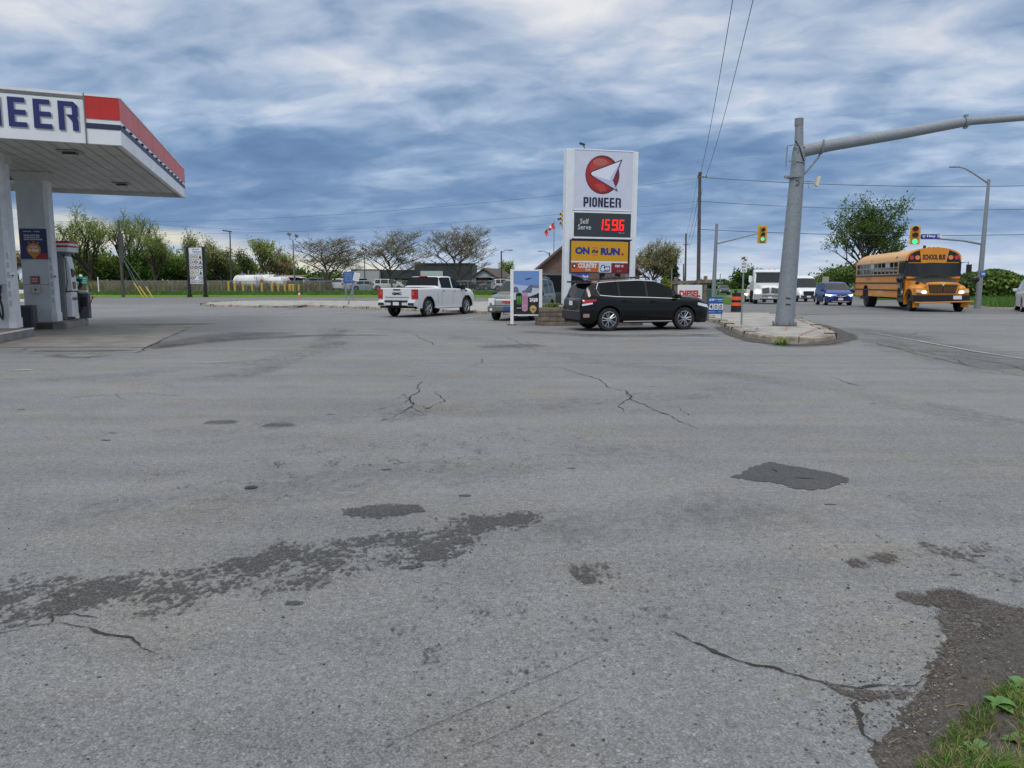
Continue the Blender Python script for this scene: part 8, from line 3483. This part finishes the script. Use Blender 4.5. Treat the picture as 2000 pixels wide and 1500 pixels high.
# stray stones over the lot
gv = MB()
for i in range(260):
    u, v = r.uniform(0, 2000), 620 + 880 * r.random() ** .7
    p = PT(u, v)
    s_ = r.uniform(.0025, .007)
    gv.sph((p.x, p.y, s_ * .4), (s_ * r.uniform(.8, 1.6), s_, s_ * .7), STN[3] if r.random() < .6 else r.choice(STN), n=5, k=3)
gv.build('grit', kind='stuff', label='scattered small dark stones over the parking lot', cat='grit')

# fine grass of the corner
bl_ = MB()
for i in range(16000):
    x, y = r.uniform(min(p.x for p in GPW), 2.3), r.uniform(2.1, max(p.y for p in GPW))
    if not inpoly(x, y, GPW):
        continue
    e = min(1, edge_d(x, y, GPW) / .25)
    cl_ = mnoise.noise(Vector((x * 4.5, y * 4.5, 8)))
    if cl_ < -.05 - .25 * e and r.random() < .8:
        continue
    hh = r.uniform(.02, .055) * (.5 + .9 * e) * (1 + cl_)
    a = r.uniform(0, 2 * PI)
    w_ = r.uniform(.0008, .0019)
    dx, dy = math.cos(a) * w_, math.sin(a) * w_
    lx_, ly_ = r.uniform(-1.0, 1.0) * hh, r.uniform(-1.0, 1.0) * hh
    z = .012 + .03 * e
    bl_.add([(x - dx, y - dy, z), (x + dx, y + dy, z), (x + dx + lx_ * .4, y + dy + ly_ * .4, z + hh * .7), (x + lx_, y + ly_, z + hh), (x - dx + lx_ * .4, y - dy + ly_ * .4, z + hh * .7)],
            [(0, 1, 2, 3, 4)], r.choice([G1, G2, G2, G2, G3, G3]) if cl_ > -.05 else r.choice([G3, G3, G2]))
# dry stalks
for i in range(700):
    x, y = r.uniform(min(p.x for p in GPW) - .25, 2.5), r.uniform(1.6, max(p.y for p in GPW) + .2)
    a = r.uniform(0, PI)
    L_ = r.uniform(.02, .07)
    if not inpoly(x, y, GPW) and r.random() < .8:
        continue
    bl_.tube([(x, y, .018), (x + L_ * math.cos(a), y + L_ * math.sin(a), .024)], .0011, G3, n=3, caps=False)
bl_.build('grass', kind='stuff', label='ragged low grass and dry stalks in the near right corner', cat='grass')

# broad leaved weeds
LFW = mat('weed_leaf', (.075, .18, .03), .5, var=.25, vs=12)


def weed(u, v, n, L, lab, seed):
    p = PT(u, v)
    rr = random.Random(seed)
    t = thing('broad_leaf_weed', lab, 'weed', (p.x, p.y, .03), 0, 'weeds in the near corner')
    for k in range(n):
        a = k * 2.4 + rr.uniform(-.7, .7)
        ll = L * rr.uniform(.45, 1.1)
        el = rr.uniform(.3, 1.2)
        rows = []
        for i in range(6):
            s_ = i / 5
            w_ = ll * .30 * math.sin(PI * min(1, .12 + s_ * .88)) ** .8
            x = ll * s_ * math.cos(el * (1 - s_ * .7))
            z = ll * s_ * math.sin(el * (1 - s_)) + .004
            row = []
            for q_ in (-1, 0, 1):
                yy = q_ * w_
                zz = z + abs(q_) * w_ * .25
                row.append((x * math.cos(a) - yy * math.sin(a), x * math.sin(a) + yy * math.cos(a), zz))
            rows.append(row)
        b = MB()
        b.grid(rows, LFW)
        b.build('leaf', t, smooth=80)
    return t


weed(1945, 1392, 6, .075, 'broad leaved weed highest in the near right corner grass', 1)
weed(1995, 1360, 6, .085, 'broad leaved weed cut by the right edge of the photo', 2)
weed(1905, 1480, 5, .06, 'small broad leaved weed low in the corner grass', 3)
weed(1975, 1465, 6, .07, 'broad leaved weed near the bottom right corner', 4)
p = PT(1522, 664, .12)
t = thing('kerb_weed', 'small green weed sprouting from a joint in the island kerb', 'weed', (p.x, p.y, .02))
b = MB()
for i in range(160):
    s_ = .05
    q_ = Vector((r.gauss(0, .10), r.gauss(-.15, .08), abs(r.gauss(.05, .06))))
    a = Vector((r.gauss(0, 1), r.gauss(0, 1), r.gauss(0, 1))).normalized() * s_
    b_ = a.cross(Vector((0, .3, 1))).normalized() * s_ * .5
    b.add([q_ - a, q_ + b_, q_ + a, q_ - b_], [(0, 1, 2, 3)], L_SPR)
b.build('leaves', t)
# twig and straw
for k, (a_, c_, lab) in enumerate((((1845, 1385), (1895, 1382), 'dry straw lying on the dirt left of the weeds'), ((1508, 1153), (1530, 1158), 'short twig lying on the asphalt at mid right'), ((1520, 1298), (1548, 1307), 'thin straw lying beside the long crack'))):
    p, q_ = PT(*a_), PT(*c_)
    b = MB()
    b.tube([(0, 0, .01), tuple((q_ - p) * .5 + Vector((0, .004, .016))), tuple((q_ - p) + Vector((0, 0, .008)))], .0022, G3, n=5)
    b.build('straw', loc=(p.x, p.y, 0), label=lab, cat='straw')
# flat metal cap in the lot
p = PT(490, 953)
t = thing('manhole_cap', 'small dark round metal cap set in the asphalt left of centre', 'cap', (p.x, p.y, 0))
b = MB()
b.cyl((0, 0, 0), (0, 0, .010), .048, mat('cap_iron', (.05, .048, .045), .6, .3), n=20)
b.cyl((0, 0, .010), (0, 0, .014), .028, mat('cap_iron', (.05, .048, .045), .6, .3), n=16)
b.build('lid', t)
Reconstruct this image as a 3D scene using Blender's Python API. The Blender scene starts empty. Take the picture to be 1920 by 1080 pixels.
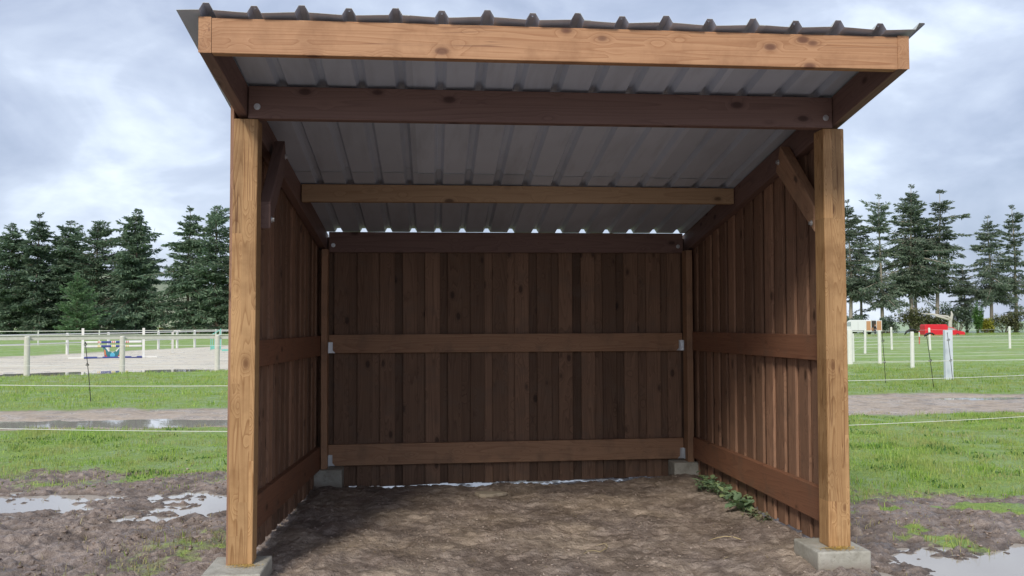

★ ★ ★ ★

**The task:** Repeat every record above exactly, but leave out any pictures.

**Result for this task:**
Continue the Blender Python script for this scene: part 8, from line 3483. This part finishes the script. Use Blender 4.5. Treat the picture as 2000 pixels wide and 1500 pixels high.
# stray stones over the lot
gv = MB()
for i in range(260):
    u, v = r.uniform(0, 2000), 620 + 880 * r.random() ** .7
    p = PT(u, v)
    s_ = r.uniform(.0025, .007)
    gv.sph((p.x, p.y, s_ * .4), (s_ * r.uniform(.8, 1.6), s_, s_ * .7), STN[3] if r.random() < .6 else r.choice(STN), n=5, k=3)
gv.build('grit', kind='stuff', label='scattered small dark stones over the parking lot', cat='grit')

# fine grass of the corner
bl_ = MB()
for i in range(16000):
    x, y = r.uniform(min(p.x for p in GPW), 2.3), r.uniform(2.1, max(p.y for p in GPW))
    if not inpoly(x, y, GPW):
        continue
    e = min(1, edge_d(x, y, GPW) / .25)
    cl_ = mnoise.noise(Vector((x * 4.5, y * 4.5, 8)))
    if cl_ < -.05 - .25 * e and r.random() < .8:
        continue
    hh = r.uniform(.02, .055) * (.5 + .9 * e) * (1 + cl_)
    a = r.uniform(0, 2 * PI)
    w_ = r.uniform(.0008, .0019)
    dx, dy = math.cos(a) * w_, math.sin(a) * w_
    lx_, ly_ = r.uniform(-1.0, 1.0) * hh, r.uniform(-1.0, 1.0) * hh
    z = .012 + .03 * e
    bl_.add([(x - dx, y - dy, z), (x + dx, y + dy, z), (x + dx + lx_ * .4, y + dy + ly_ * .4, z + hh * .7), (x + lx_, y + ly_, z + hh), (x - dx + lx_ * .4, y - dy + ly_ * .4, z + hh * .7)],
            [(0, 1, 2, 3, 4)], r.choice([G1, G2, G2, G2, G3, G3]) if cl_ > -.05 else r.choice([G3, G3, G2]))
# dry stalks
for i in range(700):
    x, y = r.uniform(min(p.x for p in GPW) - .25, 2.5), r.uniform(1.6, max(p.y for p in GPW) + .2)
    a = r.uniform(0, PI)
    L_ = r.uniform(.02, .07)
    if not inpoly(x, y, GPW) and r.random() < .8:
        continue
    bl_.tube([(x, y, .018), (x + L_ * math.cos(a), y + L_ * math.sin(a), .024)], .0011, G3, n=3, caps=False)
bl_.build('grass', kind='stuff', label='ragged low grass and dry stalks in the near right corner', cat='grass')

# broad leaved weeds
LFW = mat('weed_leaf', (.075, .18, .03), .5, var=.25, vs=12)


def weed(u, v, n, L, lab, seed):
    p = PT(u, v)
    rr = random.Random(seed)
    t = thing('broad_leaf_weed', lab, 'weed', (p.x, p.y, .03), 0, 'weeds in the near corner')
    for k in range(n):
        a = k * 2.4 + rr.uniform(-.7, .7)
        ll = L * rr.uniform(.45, 1.1)
        el = rr.uniform(.3, 1.2)
        rows = []
        for i in range(6):
            s_ = i / 5
            w_ = ll * .30 * math.sin(PI * min(1, .12 + s_ * .88)) ** .8
            x = ll * s_ * math.cos(el * (1 - s_ * .7))
            z = ll * s_ * math.sin(el * (1 - s_)) + .004
            row = []
            for q_ in (-1, 0, 1):
                yy = q_ * w_
                zz = z + abs(q_) * w_ * .25
                row.append((x * math.cos(a) - yy * math.sin(a), x * math.sin(a) + yy * math.cos(a), zz))
            rows.append(row)
        b = MB()
        b.grid(rows, LFW)
        b.build('leaf', t, smooth=80)
    return t


weed(1945, 1392, 6, .075, 'broad leaved weed highest in the near right corner grass', 1)
weed(1995, 1360, 6, .085, 'broad leaved weed cut by the right edge of the photo', 2)
weed(1905, 1480, 5, .06, 'small broad leaved weed low in the corner grass', 3)
weed(1975, 1465, 6, .07, 'broad leaved weed near the bottom right corner', 4)
p = PT(1522, 664, .12)
t = thing('kerb_weed', 'small green weed sprouting from a joint in the island kerb', 'weed', (p.x, p.y, .02))
b = MB()
for i in range(160):
    s_ = .05
    q_ = Vector((r.gauss(0, .10), r.gauss(-.15, .08), abs(r.gauss(.05, .06))))
    a = Vector((r.gauss(0, 1), r.gauss(0, 1), r.gauss(0, 1))).normalized() * s_
    b_ = a.cross(Vector((0, .3, 1))).normalized() * s_ * .5
    b.add([q_ - a, q_ + b_, q_ + a, q_ - b_], [(0, 1, 2, 3)], L_SPR)
b.build('leaves', t)
# twig and straw
for k, (a_, c_, lab) in enumerate((((1845, 1385), (1895, 1382), 'dry straw lying on the dirt left of the weeds'), ((1508, 1153), (1530, 1158), 'short twig lying on the asphalt at mid right'), ((1520, 1298), (1548, 1307), 'thin straw lying beside the long crack'))):
    p, q_ = PT(*a_), PT(*c_)
    b = MB()
    b.tube([(0, 0, .01), tuple((q_ - p) * .5 + Vector((0, .004, .016))), tuple((q_ - p) + Vector((0, 0, .008)))], .0022, G3, n=5)
    b.build('straw', loc=(p.x, p.y, 0), label=lab, cat='straw')
# flat metal cap in the lot
p = PT(490, 953)
t = thing('manhole_cap', 'small dark round metal cap set in the asphalt left of centre', 'cap', (p.x, p.y, 0))
b = MB()
b.cyl((0, 0, 0), (0, 0, .010), .048, mat('cap_iron', (.05, .048, .045), .6, .3), n=20)
b.cyl((0, 0, .010), (0, 0, .014), .028, mat('cap_iron', (.05, .048, .045), .6, .3), n=16)
b.build('lid', t)
Reconstruct this image as a 3D scene using Blender's Python API. The Blender scene starts empty. Take the picture to be 1920 by 1080 pixels.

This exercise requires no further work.